Exercise material:
* start *

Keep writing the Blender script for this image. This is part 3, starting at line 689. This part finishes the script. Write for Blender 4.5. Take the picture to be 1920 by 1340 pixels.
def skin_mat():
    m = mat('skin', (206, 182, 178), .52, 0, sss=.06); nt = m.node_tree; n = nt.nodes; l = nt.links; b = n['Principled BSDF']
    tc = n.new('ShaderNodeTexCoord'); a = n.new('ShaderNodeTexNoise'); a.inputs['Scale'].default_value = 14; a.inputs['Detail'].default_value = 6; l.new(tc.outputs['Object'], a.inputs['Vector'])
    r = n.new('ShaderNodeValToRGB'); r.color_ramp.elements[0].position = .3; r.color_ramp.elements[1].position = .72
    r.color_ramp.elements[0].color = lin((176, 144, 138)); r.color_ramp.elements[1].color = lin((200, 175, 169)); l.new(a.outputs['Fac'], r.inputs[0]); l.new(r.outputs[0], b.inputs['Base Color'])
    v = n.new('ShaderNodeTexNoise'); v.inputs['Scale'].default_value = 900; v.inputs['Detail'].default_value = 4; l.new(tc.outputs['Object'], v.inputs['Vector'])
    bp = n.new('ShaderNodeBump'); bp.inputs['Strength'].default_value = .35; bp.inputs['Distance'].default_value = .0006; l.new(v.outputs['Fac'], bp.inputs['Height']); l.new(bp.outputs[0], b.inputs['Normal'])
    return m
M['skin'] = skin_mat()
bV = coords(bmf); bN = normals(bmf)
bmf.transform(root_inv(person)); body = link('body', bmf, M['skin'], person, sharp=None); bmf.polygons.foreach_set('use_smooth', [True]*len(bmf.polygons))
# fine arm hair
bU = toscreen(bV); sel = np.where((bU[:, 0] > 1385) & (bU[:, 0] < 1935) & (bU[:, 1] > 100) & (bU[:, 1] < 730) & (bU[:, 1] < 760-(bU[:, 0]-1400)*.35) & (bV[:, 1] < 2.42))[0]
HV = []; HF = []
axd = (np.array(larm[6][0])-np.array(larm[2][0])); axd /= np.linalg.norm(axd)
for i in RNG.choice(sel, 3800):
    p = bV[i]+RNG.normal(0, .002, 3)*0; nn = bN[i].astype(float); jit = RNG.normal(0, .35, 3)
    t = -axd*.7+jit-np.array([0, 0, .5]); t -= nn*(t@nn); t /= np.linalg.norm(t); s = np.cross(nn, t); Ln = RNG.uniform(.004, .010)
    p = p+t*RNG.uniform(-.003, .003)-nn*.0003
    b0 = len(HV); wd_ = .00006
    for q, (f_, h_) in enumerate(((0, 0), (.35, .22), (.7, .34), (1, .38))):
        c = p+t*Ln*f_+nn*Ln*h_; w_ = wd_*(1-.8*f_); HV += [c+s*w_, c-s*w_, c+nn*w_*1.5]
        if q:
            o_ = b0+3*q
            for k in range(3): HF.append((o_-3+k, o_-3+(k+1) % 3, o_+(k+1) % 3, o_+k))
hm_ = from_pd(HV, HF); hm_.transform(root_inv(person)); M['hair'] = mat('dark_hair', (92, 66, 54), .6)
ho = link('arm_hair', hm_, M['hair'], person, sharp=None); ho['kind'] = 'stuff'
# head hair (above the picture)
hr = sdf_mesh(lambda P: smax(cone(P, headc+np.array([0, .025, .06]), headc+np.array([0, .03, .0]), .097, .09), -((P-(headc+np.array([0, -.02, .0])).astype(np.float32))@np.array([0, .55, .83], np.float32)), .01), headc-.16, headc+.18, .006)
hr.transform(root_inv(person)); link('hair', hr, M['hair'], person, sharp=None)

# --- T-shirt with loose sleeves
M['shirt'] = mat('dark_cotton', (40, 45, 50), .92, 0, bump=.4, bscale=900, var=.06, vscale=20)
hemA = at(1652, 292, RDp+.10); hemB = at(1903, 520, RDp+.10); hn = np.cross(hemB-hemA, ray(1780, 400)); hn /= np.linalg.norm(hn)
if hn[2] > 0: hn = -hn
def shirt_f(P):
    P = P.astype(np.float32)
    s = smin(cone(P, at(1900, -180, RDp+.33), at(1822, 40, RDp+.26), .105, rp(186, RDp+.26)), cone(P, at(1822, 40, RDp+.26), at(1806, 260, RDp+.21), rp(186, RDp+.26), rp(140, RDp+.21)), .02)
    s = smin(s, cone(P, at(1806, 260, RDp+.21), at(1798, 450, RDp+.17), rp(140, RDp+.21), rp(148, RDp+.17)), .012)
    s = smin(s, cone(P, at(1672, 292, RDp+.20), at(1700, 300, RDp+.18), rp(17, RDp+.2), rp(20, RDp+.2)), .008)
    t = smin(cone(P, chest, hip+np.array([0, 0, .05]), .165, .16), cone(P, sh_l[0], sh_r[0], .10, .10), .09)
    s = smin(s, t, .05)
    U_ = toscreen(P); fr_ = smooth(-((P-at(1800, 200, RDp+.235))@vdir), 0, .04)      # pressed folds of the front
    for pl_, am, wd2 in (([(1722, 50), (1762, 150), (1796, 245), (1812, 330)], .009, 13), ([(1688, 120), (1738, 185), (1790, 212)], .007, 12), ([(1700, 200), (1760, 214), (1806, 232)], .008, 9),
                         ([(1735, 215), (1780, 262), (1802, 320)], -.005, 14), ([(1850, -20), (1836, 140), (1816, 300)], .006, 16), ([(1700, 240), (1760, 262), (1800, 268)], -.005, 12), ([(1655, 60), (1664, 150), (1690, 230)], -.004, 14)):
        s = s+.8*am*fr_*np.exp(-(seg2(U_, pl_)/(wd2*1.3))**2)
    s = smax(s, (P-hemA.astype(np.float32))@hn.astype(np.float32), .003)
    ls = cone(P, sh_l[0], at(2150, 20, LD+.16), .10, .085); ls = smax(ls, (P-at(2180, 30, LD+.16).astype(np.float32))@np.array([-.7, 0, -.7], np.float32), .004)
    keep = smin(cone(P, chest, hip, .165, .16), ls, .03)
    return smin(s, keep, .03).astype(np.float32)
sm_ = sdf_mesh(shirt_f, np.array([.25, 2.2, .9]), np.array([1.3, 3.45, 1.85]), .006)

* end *
* start *

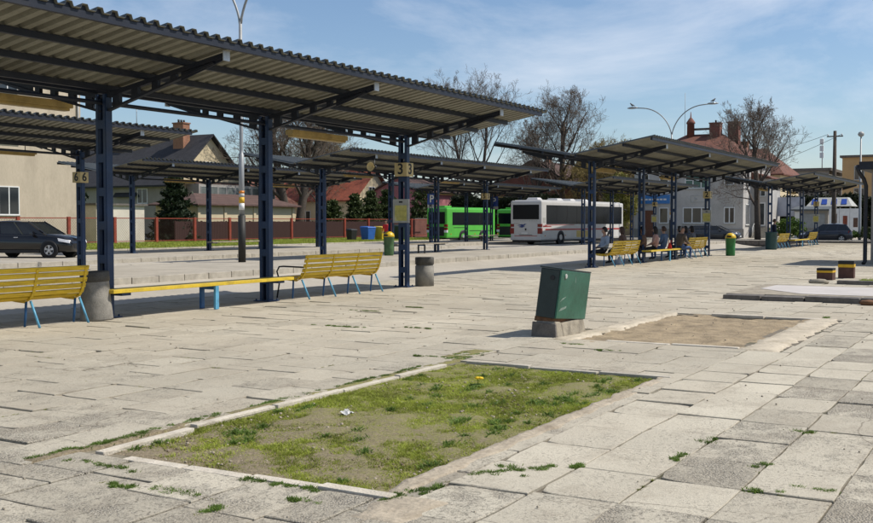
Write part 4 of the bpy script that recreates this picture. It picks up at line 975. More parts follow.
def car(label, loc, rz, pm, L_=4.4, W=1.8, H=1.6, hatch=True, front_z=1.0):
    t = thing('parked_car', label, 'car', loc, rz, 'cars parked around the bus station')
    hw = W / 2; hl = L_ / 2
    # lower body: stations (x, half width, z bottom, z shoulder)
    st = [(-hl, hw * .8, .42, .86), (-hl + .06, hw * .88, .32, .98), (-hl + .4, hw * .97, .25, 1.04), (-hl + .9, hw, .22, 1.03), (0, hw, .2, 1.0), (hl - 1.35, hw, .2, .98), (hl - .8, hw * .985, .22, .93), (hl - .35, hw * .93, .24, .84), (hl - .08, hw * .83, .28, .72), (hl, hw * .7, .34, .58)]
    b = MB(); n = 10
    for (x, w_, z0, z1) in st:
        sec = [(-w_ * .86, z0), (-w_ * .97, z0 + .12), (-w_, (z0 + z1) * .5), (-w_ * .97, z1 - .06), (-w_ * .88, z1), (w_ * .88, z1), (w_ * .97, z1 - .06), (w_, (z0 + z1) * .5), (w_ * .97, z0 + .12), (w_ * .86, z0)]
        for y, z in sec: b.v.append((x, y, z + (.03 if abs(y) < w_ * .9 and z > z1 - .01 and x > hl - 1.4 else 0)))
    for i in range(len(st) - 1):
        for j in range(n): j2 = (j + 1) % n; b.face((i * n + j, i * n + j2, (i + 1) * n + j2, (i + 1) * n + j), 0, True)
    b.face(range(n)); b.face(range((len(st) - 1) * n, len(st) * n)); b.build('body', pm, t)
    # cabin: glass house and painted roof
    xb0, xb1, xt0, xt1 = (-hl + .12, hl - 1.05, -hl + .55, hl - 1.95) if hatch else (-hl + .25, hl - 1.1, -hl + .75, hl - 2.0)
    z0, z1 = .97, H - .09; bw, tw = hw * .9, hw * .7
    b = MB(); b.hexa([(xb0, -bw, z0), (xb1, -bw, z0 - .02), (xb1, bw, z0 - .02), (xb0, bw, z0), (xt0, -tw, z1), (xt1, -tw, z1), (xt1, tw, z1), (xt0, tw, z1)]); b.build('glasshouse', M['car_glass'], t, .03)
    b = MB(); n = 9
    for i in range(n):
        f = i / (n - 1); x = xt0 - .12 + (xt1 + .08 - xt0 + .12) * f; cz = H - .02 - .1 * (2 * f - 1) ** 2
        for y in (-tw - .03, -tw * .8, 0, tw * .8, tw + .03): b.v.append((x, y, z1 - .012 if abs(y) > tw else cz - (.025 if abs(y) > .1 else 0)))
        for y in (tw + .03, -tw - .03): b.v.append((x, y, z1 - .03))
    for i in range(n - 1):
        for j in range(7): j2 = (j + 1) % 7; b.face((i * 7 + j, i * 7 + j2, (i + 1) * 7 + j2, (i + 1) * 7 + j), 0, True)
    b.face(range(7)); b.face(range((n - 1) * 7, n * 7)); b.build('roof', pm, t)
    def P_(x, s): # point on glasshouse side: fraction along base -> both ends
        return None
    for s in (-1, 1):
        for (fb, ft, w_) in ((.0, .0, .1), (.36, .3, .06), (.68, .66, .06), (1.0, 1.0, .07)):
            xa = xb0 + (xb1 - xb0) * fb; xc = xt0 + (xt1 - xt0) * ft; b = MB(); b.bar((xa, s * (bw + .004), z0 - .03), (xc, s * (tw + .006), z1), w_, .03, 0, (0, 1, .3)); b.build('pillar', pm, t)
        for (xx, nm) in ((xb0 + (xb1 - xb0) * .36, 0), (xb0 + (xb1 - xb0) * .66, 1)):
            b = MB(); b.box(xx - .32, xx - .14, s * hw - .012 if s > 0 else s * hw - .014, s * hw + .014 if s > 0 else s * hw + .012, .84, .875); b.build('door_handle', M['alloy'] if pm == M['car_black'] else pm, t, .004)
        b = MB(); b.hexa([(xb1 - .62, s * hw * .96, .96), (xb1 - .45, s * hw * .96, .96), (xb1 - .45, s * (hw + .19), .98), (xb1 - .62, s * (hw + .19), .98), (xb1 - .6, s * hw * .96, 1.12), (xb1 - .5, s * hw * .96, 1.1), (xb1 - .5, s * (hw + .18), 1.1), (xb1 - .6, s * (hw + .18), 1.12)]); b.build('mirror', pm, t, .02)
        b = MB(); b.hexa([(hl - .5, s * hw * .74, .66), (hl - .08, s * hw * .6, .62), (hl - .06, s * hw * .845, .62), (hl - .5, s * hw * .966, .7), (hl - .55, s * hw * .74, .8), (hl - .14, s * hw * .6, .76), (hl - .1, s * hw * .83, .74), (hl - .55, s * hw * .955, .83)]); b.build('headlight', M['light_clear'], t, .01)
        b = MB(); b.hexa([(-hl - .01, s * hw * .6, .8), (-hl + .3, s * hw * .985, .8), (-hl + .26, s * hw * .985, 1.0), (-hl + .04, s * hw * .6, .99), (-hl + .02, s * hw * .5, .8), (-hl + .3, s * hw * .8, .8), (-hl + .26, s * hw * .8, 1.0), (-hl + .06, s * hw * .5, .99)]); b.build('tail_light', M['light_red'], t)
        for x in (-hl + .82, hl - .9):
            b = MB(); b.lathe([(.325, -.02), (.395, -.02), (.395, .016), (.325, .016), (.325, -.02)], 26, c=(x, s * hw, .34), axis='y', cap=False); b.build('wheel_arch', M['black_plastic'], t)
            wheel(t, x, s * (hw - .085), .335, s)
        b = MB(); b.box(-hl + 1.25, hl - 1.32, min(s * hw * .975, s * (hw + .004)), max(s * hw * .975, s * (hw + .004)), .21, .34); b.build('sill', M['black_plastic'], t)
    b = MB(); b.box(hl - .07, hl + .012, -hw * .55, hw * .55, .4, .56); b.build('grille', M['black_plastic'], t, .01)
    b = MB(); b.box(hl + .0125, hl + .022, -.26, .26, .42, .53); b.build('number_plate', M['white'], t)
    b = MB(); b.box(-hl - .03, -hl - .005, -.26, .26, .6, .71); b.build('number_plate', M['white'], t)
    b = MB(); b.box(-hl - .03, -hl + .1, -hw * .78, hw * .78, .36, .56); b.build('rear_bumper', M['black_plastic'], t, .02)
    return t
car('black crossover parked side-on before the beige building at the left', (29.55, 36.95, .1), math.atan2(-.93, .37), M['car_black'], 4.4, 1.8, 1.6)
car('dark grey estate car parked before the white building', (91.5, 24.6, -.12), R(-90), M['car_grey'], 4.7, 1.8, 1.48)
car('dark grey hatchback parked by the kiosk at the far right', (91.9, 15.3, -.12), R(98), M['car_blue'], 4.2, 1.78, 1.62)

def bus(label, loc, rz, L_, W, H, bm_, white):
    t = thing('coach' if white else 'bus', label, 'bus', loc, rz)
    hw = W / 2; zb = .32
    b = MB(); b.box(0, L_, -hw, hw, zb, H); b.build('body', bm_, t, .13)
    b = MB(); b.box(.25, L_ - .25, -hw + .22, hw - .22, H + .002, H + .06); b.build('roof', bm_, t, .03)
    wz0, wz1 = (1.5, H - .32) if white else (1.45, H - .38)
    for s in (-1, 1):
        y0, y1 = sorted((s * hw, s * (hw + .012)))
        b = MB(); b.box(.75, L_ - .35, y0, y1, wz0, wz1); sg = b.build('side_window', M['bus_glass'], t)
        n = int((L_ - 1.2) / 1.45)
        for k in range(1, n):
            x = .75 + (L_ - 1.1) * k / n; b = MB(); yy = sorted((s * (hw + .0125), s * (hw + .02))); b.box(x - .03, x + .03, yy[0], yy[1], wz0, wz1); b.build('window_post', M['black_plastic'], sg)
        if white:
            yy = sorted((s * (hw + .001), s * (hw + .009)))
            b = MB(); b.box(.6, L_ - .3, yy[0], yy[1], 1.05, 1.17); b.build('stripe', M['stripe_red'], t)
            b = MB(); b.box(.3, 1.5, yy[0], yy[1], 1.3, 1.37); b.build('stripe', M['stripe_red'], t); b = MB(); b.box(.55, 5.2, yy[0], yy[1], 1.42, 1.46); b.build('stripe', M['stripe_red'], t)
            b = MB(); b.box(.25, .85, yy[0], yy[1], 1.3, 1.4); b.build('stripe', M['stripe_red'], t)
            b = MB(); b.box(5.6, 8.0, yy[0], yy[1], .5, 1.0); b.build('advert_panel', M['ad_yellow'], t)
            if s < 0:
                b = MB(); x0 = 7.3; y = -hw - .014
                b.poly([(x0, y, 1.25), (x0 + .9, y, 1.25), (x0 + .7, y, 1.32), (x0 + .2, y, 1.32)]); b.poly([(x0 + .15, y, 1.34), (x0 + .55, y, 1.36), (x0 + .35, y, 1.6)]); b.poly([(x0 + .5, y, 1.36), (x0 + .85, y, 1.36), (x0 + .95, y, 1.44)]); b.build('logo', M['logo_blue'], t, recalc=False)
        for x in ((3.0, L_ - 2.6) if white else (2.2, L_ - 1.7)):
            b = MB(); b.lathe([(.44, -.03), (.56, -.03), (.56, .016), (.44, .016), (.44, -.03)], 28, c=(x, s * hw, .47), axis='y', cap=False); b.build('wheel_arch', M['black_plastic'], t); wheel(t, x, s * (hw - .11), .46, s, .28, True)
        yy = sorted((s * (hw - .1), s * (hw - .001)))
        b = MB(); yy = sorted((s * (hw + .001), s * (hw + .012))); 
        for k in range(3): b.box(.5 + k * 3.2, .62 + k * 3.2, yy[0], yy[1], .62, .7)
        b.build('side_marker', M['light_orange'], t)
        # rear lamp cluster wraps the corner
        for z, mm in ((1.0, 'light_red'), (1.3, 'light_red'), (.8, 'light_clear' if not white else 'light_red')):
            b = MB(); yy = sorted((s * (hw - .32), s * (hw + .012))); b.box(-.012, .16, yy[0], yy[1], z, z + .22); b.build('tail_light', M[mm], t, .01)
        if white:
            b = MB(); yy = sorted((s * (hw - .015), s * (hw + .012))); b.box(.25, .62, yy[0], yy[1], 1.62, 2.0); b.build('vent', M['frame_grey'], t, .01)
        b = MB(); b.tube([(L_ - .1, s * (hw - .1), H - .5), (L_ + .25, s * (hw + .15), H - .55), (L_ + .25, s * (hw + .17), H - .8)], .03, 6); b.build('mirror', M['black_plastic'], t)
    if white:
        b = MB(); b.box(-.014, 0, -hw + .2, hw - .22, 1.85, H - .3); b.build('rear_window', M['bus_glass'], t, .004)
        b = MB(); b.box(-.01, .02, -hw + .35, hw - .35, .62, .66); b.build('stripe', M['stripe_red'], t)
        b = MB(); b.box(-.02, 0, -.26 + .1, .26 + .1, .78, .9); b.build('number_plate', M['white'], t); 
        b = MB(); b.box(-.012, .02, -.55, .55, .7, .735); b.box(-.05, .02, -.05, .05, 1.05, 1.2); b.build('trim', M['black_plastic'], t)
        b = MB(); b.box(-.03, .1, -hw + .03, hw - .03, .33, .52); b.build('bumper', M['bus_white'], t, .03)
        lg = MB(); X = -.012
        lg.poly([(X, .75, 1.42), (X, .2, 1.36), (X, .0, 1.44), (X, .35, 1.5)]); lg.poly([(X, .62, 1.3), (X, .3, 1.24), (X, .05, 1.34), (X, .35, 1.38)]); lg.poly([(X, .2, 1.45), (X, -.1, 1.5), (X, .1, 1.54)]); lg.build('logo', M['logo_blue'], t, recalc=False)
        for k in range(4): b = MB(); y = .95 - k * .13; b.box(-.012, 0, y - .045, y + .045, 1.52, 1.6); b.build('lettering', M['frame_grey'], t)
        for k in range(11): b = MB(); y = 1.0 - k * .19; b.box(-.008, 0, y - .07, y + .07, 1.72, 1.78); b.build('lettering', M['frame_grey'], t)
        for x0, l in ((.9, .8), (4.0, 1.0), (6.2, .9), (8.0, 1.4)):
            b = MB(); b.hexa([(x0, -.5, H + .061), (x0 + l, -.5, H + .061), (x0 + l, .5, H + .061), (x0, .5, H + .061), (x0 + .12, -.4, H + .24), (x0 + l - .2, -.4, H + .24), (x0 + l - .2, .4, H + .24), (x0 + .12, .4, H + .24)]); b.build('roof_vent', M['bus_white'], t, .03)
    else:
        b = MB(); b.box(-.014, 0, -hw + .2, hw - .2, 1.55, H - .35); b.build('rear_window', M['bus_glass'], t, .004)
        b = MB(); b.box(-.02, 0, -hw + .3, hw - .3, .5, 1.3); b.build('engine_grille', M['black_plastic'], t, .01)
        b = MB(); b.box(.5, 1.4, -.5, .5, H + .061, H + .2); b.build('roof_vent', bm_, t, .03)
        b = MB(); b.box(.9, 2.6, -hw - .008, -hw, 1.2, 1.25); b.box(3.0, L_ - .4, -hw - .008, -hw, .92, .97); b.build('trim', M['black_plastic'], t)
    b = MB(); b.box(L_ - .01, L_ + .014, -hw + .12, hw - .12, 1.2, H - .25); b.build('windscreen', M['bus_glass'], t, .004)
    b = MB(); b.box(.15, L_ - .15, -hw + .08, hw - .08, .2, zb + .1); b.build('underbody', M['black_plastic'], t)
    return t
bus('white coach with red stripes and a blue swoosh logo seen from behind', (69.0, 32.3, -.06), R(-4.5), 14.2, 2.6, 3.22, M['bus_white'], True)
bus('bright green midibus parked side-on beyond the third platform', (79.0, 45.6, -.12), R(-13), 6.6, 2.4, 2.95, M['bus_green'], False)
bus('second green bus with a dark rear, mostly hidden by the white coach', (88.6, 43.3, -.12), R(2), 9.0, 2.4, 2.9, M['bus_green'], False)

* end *
* start *

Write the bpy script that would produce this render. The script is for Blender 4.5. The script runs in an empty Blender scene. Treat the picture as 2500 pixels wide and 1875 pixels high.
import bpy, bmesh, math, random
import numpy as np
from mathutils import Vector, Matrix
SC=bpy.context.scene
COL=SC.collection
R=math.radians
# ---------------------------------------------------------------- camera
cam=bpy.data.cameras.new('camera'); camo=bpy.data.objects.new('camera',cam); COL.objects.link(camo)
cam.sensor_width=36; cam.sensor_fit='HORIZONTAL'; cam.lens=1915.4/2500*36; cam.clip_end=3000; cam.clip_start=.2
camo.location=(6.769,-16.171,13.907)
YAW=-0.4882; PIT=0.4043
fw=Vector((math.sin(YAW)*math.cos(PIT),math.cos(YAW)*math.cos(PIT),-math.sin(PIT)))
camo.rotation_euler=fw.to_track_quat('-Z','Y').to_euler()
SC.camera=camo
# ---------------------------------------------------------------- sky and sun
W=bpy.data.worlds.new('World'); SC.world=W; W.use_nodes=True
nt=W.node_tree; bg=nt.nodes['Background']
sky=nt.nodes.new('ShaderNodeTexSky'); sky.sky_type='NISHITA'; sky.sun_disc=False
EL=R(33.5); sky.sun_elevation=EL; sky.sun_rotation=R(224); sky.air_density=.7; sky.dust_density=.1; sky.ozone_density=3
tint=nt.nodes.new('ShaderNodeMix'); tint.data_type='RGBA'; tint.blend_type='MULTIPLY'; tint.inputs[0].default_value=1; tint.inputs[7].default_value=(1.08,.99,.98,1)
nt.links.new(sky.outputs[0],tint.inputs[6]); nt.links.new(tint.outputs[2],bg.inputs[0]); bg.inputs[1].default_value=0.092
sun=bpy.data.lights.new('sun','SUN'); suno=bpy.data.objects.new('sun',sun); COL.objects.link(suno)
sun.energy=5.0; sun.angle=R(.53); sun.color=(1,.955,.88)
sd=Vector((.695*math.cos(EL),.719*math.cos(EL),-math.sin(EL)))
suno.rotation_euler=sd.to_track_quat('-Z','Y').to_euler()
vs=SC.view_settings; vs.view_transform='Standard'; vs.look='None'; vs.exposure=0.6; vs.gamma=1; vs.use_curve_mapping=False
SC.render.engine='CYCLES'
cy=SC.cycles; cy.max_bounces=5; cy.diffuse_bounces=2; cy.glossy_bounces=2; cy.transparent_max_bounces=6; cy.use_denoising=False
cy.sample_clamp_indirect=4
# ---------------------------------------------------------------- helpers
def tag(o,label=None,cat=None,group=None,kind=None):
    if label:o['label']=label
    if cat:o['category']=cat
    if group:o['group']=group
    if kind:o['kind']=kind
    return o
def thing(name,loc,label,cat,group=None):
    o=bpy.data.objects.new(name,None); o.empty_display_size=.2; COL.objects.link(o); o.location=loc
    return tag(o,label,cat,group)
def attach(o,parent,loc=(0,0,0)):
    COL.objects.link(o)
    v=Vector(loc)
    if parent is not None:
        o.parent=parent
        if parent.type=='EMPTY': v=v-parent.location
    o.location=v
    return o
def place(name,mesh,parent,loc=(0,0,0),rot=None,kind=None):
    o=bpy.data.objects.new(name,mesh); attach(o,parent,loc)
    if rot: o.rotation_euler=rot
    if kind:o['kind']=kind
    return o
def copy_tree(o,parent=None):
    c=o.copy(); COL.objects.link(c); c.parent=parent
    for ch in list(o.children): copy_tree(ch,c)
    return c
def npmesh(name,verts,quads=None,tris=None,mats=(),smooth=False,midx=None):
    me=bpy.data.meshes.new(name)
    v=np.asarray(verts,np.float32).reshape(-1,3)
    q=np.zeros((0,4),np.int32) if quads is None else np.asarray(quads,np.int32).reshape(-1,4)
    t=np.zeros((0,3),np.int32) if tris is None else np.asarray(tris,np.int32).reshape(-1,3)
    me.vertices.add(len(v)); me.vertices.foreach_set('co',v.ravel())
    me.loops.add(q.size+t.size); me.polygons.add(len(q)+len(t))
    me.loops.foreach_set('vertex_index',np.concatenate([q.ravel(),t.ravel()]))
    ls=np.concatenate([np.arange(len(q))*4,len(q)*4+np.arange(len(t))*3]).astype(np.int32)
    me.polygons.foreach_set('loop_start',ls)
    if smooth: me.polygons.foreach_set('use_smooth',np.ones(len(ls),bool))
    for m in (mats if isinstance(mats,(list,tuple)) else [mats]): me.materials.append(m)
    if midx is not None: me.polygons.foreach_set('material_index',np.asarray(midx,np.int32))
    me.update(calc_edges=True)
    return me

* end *

Task directions: Take each line of the material that contains the word "render" and list it.

Output for this exercise:
Write the bpy script that would produce this render. The script is for Blender 4.5. The script runs in an empty Blender scene. Treat the picture as 2500 pixels wide and 1875 pixels high.
SC.render.engine='CYCLES'